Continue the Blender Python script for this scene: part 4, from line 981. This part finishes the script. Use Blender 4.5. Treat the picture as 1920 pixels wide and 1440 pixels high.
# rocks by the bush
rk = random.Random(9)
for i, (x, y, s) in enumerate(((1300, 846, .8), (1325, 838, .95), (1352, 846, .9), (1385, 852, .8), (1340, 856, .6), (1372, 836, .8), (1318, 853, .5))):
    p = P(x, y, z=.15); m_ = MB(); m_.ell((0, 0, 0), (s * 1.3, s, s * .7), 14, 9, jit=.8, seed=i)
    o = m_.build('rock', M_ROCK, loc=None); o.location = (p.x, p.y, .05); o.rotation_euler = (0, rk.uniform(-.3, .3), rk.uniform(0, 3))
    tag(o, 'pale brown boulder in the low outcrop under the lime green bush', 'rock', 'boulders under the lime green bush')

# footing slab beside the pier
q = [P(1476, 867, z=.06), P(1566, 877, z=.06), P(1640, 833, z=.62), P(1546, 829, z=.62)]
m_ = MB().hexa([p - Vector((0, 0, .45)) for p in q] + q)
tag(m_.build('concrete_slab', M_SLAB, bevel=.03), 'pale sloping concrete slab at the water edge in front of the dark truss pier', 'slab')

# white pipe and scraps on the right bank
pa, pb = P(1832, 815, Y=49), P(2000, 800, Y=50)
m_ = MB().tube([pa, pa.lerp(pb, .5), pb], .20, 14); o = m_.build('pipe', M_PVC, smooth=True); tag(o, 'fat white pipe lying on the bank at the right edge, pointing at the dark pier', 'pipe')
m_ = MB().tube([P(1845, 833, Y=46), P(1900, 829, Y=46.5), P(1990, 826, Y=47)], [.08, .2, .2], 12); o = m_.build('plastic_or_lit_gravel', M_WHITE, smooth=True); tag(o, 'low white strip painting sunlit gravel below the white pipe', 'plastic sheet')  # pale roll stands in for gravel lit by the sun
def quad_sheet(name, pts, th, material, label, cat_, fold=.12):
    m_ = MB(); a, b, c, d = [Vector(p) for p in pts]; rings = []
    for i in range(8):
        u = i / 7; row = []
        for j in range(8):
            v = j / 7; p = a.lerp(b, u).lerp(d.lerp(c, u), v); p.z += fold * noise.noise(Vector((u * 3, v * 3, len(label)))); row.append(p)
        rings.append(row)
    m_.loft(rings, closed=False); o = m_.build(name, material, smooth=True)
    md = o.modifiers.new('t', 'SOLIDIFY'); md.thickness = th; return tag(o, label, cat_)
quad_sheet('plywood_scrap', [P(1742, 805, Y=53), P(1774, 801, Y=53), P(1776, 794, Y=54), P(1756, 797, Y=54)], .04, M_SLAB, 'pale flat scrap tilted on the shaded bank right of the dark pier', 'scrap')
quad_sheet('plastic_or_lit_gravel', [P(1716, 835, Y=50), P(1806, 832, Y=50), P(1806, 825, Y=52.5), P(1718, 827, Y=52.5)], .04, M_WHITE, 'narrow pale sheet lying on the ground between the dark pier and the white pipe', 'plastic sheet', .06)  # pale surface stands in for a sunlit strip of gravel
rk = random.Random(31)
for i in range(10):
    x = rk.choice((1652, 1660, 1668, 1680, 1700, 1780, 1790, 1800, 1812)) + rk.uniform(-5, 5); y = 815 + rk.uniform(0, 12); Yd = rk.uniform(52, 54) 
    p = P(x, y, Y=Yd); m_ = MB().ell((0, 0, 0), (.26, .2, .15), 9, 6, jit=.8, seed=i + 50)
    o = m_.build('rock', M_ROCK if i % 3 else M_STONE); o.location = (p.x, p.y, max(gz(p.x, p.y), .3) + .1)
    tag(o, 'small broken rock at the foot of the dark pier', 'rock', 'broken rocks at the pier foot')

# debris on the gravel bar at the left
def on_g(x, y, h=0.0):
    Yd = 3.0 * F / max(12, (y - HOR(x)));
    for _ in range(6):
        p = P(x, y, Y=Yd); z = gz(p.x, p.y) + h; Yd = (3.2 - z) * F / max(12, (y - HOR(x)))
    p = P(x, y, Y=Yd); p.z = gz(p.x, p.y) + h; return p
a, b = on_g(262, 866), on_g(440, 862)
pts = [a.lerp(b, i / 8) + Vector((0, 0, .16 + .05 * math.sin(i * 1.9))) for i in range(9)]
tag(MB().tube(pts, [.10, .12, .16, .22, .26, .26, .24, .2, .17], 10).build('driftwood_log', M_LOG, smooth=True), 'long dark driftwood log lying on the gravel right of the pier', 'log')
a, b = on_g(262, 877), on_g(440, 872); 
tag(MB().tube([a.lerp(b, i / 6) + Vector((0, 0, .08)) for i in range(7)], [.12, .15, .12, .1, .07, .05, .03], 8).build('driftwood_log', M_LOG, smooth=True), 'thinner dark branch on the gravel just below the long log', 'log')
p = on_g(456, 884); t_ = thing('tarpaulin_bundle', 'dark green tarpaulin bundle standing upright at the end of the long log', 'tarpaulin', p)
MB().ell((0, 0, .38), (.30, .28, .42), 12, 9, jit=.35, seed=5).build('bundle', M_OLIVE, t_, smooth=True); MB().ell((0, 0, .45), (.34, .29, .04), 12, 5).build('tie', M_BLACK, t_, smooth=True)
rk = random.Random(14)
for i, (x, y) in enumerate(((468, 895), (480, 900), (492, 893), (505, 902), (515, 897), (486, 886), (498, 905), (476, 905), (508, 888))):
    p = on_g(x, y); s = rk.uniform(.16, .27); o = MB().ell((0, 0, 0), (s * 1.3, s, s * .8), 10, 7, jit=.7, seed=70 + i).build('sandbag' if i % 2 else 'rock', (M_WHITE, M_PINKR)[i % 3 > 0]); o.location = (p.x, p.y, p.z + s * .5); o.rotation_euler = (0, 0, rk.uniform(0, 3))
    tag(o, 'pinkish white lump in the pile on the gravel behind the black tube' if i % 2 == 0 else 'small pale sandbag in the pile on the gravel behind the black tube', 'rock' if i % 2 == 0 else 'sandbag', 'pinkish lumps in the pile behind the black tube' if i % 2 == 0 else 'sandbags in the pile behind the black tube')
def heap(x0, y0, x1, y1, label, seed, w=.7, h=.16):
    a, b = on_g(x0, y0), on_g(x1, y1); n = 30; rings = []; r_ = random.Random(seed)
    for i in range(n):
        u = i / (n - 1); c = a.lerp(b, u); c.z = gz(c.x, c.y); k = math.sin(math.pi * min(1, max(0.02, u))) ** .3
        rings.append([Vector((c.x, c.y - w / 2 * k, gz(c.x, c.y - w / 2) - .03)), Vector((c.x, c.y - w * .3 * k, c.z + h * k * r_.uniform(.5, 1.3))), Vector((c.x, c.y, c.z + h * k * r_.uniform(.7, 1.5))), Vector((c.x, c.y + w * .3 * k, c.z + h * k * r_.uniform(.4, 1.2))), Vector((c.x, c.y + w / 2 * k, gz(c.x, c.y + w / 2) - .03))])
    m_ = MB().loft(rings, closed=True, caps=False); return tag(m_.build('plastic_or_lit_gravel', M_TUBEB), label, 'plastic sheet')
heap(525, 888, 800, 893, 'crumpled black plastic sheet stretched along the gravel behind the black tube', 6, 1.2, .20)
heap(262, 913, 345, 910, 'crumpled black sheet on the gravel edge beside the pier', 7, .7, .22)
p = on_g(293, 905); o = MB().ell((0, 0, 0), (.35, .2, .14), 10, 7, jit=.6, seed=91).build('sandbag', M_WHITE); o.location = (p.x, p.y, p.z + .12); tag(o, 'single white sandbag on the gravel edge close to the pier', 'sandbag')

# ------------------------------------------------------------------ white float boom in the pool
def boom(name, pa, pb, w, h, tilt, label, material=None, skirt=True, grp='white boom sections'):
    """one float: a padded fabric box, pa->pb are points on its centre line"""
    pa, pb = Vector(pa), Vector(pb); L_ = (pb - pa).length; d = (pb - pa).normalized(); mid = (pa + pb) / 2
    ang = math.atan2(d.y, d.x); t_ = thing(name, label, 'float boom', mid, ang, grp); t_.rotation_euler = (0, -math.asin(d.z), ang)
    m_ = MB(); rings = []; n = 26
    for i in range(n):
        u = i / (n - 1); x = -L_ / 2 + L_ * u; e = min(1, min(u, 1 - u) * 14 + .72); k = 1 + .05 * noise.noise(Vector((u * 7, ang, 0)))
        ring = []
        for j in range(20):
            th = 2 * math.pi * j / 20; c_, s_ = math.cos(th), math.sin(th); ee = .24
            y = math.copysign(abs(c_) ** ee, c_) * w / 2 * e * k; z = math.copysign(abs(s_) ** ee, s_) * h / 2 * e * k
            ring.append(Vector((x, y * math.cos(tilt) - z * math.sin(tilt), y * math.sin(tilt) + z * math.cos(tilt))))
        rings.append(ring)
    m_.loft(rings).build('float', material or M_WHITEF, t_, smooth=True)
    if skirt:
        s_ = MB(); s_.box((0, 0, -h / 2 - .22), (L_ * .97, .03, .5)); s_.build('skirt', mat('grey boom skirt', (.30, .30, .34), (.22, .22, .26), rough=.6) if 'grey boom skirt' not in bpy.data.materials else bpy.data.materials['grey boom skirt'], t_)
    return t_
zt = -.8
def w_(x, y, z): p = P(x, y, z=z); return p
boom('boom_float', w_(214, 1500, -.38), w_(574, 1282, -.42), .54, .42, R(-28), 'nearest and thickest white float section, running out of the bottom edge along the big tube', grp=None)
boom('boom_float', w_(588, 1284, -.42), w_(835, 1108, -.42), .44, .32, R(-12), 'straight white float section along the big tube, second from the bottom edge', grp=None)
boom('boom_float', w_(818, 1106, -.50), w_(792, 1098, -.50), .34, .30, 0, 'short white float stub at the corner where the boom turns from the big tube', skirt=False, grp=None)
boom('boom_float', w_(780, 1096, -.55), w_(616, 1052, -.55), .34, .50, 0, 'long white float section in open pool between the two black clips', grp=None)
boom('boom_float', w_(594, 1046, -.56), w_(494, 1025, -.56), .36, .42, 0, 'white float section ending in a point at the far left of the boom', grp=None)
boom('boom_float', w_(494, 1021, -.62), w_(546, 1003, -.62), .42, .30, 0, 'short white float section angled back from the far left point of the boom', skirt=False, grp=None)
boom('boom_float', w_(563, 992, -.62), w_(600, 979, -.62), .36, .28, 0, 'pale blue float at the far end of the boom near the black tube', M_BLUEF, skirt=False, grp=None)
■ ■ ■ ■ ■
● Short problem: Print the listing above from its first line through the line with "tag(m_.build('concrete_slab', M_SLAB, bevel=.03), 'pale", and stop there.

● Solution to this problem:
Continue the Blender Python script for this scene: part 4, from line 981. This part finishes the script. Use Blender 4.5. Treat the picture as 1920 pixels wide and 1440 pixels high.
# rocks by the bush
rk = random.Random(9)
for i, (x, y, s) in enumerate(((1300, 846, .8), (1325, 838, .95), (1352, 846, .9), (1385, 852, .8), (1340, 856, .6), (1372, 836, .8), (1318, 853, .5))):
    p = P(x, y, z=.15); m_ = MB(); m_.ell((0, 0, 0), (s * 1.3, s, s * .7), 14, 9, jit=.8, seed=i)
    o = m_.build('rock', M_ROCK, loc=None); o.location = (p.x, p.y, .05); o.rotation_euler = (0, rk.uniform(-.3, .3), rk.uniform(0, 3))
    tag(o, 'pale brown boulder in the low outcrop under the lime green bush', 'rock', 'boulders under the lime green bush')

# footing slab beside the pier
q = [P(1476, 867, z=.06), P(1566, 877, z=.06), P(1640, 833, z=.62), P(1546, 829, z=.62)]
m_ = MB().hexa([p - Vector((0, 0, .45)) for p in q] + q)
tag(m_.build('concrete_slab', M_SLAB, bevel=.03), 'pale sloping concrete slab at the water edge in front of the dark truss pier', 'slab')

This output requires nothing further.